## What to produce
All of the data must be printed exactly; please include every line.

-- START --

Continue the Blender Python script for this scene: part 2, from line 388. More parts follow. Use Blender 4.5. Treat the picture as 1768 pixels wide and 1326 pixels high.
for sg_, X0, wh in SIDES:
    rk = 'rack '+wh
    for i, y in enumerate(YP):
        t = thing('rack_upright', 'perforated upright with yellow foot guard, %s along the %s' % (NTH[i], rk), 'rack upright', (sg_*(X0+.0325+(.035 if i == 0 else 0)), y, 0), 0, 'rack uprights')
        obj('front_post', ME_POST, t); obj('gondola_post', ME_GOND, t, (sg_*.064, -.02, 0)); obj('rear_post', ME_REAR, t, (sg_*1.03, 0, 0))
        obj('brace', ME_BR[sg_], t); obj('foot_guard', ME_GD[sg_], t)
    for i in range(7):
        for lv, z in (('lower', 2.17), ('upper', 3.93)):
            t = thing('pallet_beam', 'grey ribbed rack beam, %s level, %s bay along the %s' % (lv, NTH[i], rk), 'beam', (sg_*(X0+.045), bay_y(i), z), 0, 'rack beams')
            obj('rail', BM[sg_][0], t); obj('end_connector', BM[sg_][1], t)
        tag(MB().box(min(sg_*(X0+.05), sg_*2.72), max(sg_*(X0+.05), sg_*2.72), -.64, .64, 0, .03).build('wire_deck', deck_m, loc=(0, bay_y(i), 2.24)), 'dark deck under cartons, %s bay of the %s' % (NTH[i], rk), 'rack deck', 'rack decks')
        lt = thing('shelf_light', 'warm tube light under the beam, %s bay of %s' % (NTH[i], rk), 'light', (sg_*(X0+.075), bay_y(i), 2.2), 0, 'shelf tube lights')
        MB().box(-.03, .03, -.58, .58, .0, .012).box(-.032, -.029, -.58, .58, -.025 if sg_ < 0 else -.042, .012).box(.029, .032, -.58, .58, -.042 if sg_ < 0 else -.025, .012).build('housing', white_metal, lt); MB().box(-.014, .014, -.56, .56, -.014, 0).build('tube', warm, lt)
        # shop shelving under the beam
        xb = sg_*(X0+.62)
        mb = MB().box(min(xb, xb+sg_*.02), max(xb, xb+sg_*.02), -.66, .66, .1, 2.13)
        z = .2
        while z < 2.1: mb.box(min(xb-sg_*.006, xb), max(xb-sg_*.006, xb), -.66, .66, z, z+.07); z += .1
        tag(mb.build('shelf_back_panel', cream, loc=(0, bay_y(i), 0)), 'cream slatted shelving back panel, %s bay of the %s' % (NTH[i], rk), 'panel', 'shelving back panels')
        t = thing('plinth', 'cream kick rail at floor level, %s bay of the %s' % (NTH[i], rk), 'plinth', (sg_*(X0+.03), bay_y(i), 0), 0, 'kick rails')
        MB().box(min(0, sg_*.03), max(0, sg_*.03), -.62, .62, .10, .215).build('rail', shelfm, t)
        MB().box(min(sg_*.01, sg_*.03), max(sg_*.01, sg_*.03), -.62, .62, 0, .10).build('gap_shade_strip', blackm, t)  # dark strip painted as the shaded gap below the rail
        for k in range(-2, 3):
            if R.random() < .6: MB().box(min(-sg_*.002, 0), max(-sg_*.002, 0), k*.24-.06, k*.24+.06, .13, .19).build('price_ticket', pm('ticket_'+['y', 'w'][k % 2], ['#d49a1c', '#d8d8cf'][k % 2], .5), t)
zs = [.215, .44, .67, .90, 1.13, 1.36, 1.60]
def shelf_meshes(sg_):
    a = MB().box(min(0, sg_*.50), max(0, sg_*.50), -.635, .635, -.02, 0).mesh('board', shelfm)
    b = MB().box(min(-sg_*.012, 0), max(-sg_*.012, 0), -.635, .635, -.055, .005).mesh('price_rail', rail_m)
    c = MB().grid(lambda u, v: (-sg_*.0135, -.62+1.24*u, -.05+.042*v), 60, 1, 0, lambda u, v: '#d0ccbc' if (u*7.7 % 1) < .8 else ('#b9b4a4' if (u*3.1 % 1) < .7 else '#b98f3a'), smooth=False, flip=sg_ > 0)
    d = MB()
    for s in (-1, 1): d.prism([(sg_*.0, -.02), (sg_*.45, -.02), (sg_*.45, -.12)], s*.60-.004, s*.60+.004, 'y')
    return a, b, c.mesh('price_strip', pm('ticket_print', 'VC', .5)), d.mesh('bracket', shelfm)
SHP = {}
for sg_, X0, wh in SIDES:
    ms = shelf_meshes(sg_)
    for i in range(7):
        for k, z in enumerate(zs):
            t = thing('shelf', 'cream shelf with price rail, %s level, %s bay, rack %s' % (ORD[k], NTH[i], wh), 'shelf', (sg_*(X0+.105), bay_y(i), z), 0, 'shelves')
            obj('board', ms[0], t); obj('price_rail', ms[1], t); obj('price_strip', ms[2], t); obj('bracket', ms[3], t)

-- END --

## Solution for this problem
Continue the Blender Python script for this scene: part 2, from line 388. More parts follow. Use Blender 4.5. Treat the picture as 1768 pixels wide and 1326 pixels high.
for sg_, X0, wh in SIDES:
    rk = 'rack '+wh
    for i, y in enumerate(YP):
        t = thing('rack_upright', 'perforated upright with yellow foot guard, %s along the %s' % (NTH[i], rk), 'rack upright', (sg_*(X0+.0325+(.035 if i == 0 else 0)), y, 0), 0, 'rack uprights')
        obj('front_post', ME_POST, t); obj('gondola_post', ME_GOND, t, (sg_*.064, -.02, 0)); obj('rear_post', ME_REAR, t, (sg_*1.03, 0, 0))
        obj('brace', ME_BR[sg_], t); obj('foot_guard', ME_GD[sg_], t)
    for i in range(7):
        for lv, z in (('lower', 2.17), ('upper', 3.93)):
            t = thing('pallet_beam', 'grey ribbed rack beam, %s level, %s bay along the %s' % (lv, NTH[i], rk), 'beam', (sg_*(X0+.045), bay_y(i), z), 0, 'rack beams')
            obj('rail', BM[sg_][0], t); obj('end_connector', BM[sg_][1], t)
        tag(MB().box(min(sg_*(X0+.05), sg_*2.72), max(sg_*(X0+.05), sg_*2.72), -.64, .64, 0, .03).build('wire_deck', deck_m, loc=(0, bay_y(i), 2.24)), 'dark deck under cartons, %s bay of the %s' % (NTH[i], rk), 'rack deck', 'rack decks')
        lt = thing('shelf_light', 'warm tube light under the beam, %s bay of %s' % (NTH[i], rk), 'light', (sg_*(X0+.075), bay_y(i), 2.2), 0, 'shelf tube lights')
        MB().box(-.03, .03, -.58, .58, .0, .012).box(-.032, -.029, -.58, .58, -.025 if sg_ < 0 else -.042, .012).box(.029, .032, -.58, .58, -.042 if sg_ < 0 else -.025, .012).build('housing', white_metal, lt); MB().box(-.014, .014, -.56, .56, -.014, 0).build('tube', warm, lt)
        # shop shelving under the beam
        xb = sg_*(X0+.62)
        mb = MB().box(min(xb, xb+sg_*.02), max(xb, xb+sg_*.02), -.66, .66, .1, 2.13)
        z = .2
        while z < 2.1: mb.box(min(xb-sg_*.006, xb), max(xb-sg_*.006, xb), -.66, .66, z, z+.07); z += .1
        tag(mb.build('shelf_back_panel', cream, loc=(0, bay_y(i), 0)), 'cream slatted shelving back panel, %s bay of the %s' % (NTH[i], rk), 'panel', 'shelving back panels')
        t = thing('plinth', 'cream kick rail at floor level, %s bay of the %s' % (NTH[i], rk), 'plinth', (sg_*(X0+.03), bay_y(i), 0), 0, 'kick rails')
        MB().box(min(0, sg_*.03), max(0, sg_*.03), -.62, .62, .10, .215).build('rail', shelfm, t)
        MB().box(min(sg_*.01, sg_*.03), max(sg_*.01, sg_*.03), -.62, .62, 0, .10).build('gap_shade_strip', blackm, t)  # dark strip painted as the shaded gap below the rail
        for k in range(-2, 3):
            if R.random() < .6: MB().box(min(-sg_*.002, 0), max(-sg_*.002, 0), k*.24-.06, k*.24+.06, .13, .19).build('price_ticket', pm('ticket_'+['y', 'w'][k % 2], ['#d49a1c', '#d8d8cf'][k % 2], .5), t)
zs = [.215, .44, .67, .90, 1.13, 1.36, 1.60]
def shelf_meshes(sg_):
    a = MB().box(min(0, sg_*.50), max(0, sg_*.50), -.635, .635, -.02, 0).mesh('board', shelfm)
    b = MB().box(min(-sg_*.012, 0), max(-sg_*.012, 0), -.635, .635, -.055, .005).mesh('price_rail', rail_m)
    c = MB().grid(lambda u, v: (-sg_*.0135, -.62+1.24*u, -.05+.042*v), 60, 1, 0, lambda u, v: '#d0ccbc' if (u*7.7 % 1) < .8 else ('#b9b4a4' if (u*3.1 % 1) < .7 else '#b98f3a'), smooth=False, flip=sg_ > 0)
    d = MB()
    for s in (-1, 1): d.prism([(sg_*.0, -.02), (sg_*.45, -.02), (sg_*.45, -.12)], s*.60-.004, s*.60+.004, 'y')
    return a, b, c.mesh('price_strip', pm('ticket_print', 'VC', .5)), d.mesh('bracket', shelfm)
SHP = {}
for sg_, X0, wh in SIDES:
    ms = shelf_meshes(sg_)
    for i in range(7):
        for k, z in enumerate(zs):
            t = thing('shelf', 'cream shelf with price rail, %s level, %s bay, rack %s' % (ORD[k], NTH[i], wh), 'shelf', (sg_*(X0+.105), bay_y(i), z), 0, 'shelves')
            obj('board', ms[0], t); obj('price_rail', ms[1], t); obj('price_strip', ms[2], t); obj('bracket', ms[3], t)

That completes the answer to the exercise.